**SUPPLIED DATA**
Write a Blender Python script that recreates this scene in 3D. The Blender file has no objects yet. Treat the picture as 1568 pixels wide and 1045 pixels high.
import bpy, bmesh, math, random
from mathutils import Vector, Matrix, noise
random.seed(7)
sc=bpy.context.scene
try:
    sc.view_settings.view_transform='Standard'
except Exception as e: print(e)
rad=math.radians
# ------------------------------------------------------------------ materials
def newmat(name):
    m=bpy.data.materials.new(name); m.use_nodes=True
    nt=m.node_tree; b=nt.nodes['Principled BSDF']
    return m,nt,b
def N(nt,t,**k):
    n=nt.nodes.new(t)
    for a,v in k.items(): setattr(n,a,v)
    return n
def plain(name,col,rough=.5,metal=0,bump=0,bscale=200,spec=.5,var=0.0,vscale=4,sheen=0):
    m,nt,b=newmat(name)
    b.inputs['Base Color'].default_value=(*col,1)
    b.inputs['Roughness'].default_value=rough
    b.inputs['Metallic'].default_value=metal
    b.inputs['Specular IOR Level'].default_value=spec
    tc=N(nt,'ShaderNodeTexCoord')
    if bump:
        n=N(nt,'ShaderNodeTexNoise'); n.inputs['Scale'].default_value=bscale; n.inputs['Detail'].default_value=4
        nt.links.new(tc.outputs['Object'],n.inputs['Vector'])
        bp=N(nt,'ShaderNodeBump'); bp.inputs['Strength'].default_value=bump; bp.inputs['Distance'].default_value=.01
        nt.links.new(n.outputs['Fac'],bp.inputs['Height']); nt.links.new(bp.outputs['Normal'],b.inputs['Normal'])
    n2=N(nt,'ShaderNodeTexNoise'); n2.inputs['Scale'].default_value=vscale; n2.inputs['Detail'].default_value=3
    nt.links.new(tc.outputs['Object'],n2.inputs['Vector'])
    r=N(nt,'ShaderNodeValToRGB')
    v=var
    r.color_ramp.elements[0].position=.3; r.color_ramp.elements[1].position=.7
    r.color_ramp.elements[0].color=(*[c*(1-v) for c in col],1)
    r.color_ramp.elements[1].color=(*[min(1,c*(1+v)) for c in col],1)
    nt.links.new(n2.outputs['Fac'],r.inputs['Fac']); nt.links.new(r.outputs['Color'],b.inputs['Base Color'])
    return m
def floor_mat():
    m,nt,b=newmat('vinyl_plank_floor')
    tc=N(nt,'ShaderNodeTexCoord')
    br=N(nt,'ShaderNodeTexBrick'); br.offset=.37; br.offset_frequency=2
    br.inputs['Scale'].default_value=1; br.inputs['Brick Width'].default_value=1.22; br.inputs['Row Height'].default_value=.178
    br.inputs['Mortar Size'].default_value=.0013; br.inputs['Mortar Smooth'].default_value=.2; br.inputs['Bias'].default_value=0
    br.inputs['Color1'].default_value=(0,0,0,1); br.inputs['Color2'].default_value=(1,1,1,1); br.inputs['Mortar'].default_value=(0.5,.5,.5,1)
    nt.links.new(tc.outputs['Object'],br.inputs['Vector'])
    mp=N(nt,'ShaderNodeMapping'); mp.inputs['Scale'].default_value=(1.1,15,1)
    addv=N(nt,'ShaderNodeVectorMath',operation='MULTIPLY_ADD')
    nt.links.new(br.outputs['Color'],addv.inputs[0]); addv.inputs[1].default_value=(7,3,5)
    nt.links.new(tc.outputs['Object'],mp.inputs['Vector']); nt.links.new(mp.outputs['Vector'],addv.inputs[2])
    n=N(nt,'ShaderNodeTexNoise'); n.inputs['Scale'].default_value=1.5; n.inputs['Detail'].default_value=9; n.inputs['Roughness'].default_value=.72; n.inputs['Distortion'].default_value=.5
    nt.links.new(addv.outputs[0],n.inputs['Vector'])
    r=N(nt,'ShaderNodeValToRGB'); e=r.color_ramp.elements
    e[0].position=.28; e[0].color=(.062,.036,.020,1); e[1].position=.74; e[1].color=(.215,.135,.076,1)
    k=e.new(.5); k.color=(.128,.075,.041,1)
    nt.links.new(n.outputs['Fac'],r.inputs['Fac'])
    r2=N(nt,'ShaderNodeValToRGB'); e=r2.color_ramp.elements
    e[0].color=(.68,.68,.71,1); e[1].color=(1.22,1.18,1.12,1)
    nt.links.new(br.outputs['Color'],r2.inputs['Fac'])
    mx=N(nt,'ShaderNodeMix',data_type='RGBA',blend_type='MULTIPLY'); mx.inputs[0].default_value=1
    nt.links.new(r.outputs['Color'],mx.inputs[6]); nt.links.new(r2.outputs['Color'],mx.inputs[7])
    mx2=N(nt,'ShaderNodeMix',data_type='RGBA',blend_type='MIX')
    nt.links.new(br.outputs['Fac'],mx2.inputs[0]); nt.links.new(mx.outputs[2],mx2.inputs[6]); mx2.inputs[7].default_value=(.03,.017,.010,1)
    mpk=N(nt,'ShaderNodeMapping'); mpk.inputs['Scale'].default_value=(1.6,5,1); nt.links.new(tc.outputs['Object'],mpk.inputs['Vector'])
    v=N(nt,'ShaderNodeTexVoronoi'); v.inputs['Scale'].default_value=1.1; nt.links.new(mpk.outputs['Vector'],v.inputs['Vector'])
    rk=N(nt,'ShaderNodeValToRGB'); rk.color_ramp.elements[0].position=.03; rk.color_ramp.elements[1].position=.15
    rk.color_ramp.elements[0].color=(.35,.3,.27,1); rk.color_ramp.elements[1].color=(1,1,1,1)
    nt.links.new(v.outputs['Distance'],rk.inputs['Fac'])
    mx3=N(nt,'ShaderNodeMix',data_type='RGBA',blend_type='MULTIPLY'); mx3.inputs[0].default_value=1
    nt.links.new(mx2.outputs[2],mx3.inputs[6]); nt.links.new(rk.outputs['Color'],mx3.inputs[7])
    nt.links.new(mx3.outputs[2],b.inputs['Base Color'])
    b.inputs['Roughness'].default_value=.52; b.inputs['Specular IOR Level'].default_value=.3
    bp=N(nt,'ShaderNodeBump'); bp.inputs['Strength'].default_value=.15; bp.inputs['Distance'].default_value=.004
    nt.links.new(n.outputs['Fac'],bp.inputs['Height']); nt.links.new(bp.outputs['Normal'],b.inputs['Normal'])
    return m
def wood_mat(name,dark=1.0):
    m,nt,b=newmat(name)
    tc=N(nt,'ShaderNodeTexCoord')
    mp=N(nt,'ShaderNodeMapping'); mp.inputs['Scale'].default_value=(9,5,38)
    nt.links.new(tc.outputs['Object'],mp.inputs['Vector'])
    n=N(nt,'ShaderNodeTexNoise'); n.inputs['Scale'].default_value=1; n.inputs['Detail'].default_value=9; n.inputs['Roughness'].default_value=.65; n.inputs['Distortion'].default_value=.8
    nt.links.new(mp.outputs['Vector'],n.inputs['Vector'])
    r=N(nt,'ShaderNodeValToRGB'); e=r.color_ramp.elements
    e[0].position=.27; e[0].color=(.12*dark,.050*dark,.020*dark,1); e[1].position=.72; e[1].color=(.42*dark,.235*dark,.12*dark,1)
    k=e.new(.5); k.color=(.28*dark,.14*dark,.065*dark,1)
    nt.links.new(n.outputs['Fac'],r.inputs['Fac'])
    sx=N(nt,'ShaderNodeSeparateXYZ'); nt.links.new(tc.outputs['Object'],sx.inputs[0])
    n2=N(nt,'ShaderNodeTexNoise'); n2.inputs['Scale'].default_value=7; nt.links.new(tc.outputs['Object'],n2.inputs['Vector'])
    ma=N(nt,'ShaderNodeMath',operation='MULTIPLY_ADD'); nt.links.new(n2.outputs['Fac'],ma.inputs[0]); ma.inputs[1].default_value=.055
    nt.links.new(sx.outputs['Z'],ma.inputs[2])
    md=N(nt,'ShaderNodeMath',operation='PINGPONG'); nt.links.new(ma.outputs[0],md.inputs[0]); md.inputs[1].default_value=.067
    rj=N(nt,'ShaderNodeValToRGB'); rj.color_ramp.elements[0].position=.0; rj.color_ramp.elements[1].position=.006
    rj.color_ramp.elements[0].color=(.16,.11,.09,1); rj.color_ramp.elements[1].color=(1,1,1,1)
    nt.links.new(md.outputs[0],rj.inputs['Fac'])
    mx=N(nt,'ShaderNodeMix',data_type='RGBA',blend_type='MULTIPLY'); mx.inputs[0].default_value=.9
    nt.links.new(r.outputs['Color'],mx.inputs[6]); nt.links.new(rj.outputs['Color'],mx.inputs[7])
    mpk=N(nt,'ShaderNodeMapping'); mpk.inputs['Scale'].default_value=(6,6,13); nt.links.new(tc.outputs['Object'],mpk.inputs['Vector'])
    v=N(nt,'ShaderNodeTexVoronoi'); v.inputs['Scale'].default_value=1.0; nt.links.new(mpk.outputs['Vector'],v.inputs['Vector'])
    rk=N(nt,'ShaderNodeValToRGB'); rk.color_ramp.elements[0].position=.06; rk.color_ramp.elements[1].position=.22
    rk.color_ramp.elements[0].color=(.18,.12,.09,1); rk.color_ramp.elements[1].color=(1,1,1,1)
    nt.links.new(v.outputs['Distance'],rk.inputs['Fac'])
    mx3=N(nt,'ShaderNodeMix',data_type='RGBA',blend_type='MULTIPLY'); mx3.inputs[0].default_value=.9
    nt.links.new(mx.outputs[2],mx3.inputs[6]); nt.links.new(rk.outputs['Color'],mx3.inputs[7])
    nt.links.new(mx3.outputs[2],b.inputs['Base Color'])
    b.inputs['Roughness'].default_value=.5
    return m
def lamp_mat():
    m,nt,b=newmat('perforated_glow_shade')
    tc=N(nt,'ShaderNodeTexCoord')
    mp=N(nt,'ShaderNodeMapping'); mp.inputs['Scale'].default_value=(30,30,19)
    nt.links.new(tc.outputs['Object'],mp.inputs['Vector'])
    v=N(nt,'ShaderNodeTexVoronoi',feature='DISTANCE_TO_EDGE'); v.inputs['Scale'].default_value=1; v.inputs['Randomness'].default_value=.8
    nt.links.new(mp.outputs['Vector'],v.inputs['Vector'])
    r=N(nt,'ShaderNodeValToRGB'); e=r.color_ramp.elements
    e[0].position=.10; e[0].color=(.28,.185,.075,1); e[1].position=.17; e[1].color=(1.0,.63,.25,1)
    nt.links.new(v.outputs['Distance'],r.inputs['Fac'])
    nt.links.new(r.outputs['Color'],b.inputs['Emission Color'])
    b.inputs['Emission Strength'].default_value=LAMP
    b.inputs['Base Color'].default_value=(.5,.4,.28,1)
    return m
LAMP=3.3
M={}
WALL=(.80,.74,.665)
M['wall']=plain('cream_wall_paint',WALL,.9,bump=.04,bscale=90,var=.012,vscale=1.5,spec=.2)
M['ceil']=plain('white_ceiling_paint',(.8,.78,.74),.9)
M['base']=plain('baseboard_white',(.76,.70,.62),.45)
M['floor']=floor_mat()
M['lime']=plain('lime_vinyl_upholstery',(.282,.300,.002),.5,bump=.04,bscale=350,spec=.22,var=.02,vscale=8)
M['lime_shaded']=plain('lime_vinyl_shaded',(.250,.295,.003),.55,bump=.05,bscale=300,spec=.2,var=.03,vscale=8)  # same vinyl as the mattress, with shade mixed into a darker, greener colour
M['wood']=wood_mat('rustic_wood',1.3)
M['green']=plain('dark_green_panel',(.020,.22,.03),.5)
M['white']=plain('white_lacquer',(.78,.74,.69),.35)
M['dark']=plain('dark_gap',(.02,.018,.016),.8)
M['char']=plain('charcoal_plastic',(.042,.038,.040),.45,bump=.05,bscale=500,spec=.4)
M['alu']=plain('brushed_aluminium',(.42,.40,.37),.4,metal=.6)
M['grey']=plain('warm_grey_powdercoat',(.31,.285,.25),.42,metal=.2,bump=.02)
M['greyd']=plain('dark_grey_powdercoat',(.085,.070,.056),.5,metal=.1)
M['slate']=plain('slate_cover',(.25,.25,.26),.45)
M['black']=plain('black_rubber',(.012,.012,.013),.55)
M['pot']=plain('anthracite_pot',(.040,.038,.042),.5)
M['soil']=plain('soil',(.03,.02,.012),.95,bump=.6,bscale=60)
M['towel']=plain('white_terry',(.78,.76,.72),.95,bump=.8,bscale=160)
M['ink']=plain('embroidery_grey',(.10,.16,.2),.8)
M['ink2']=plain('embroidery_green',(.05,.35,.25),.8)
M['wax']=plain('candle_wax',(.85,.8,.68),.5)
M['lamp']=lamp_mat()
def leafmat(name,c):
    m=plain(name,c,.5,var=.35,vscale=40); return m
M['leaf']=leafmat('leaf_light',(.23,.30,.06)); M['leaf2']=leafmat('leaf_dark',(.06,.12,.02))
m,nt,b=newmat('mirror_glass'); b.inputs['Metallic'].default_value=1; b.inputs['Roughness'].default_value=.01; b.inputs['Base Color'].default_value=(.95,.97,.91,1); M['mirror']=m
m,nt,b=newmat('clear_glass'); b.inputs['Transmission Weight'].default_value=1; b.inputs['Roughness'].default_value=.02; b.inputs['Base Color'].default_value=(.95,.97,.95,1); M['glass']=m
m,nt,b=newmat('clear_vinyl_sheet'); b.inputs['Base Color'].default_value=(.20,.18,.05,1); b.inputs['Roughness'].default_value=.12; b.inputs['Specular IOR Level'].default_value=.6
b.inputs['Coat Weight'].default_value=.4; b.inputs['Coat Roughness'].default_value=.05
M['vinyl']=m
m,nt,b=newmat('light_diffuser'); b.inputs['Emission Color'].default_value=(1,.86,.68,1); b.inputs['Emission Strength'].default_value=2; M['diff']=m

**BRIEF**
Identify every line above that includes the word "scene", and show those lines.

**ANSWER TO THE PROBLEM**
Write a Blender Python script that recreates this scene in 3D. The Blender file has no objects yet. Treat the picture as 1568 pixels wide and 1045 pixels high.
sc=bpy.context.scene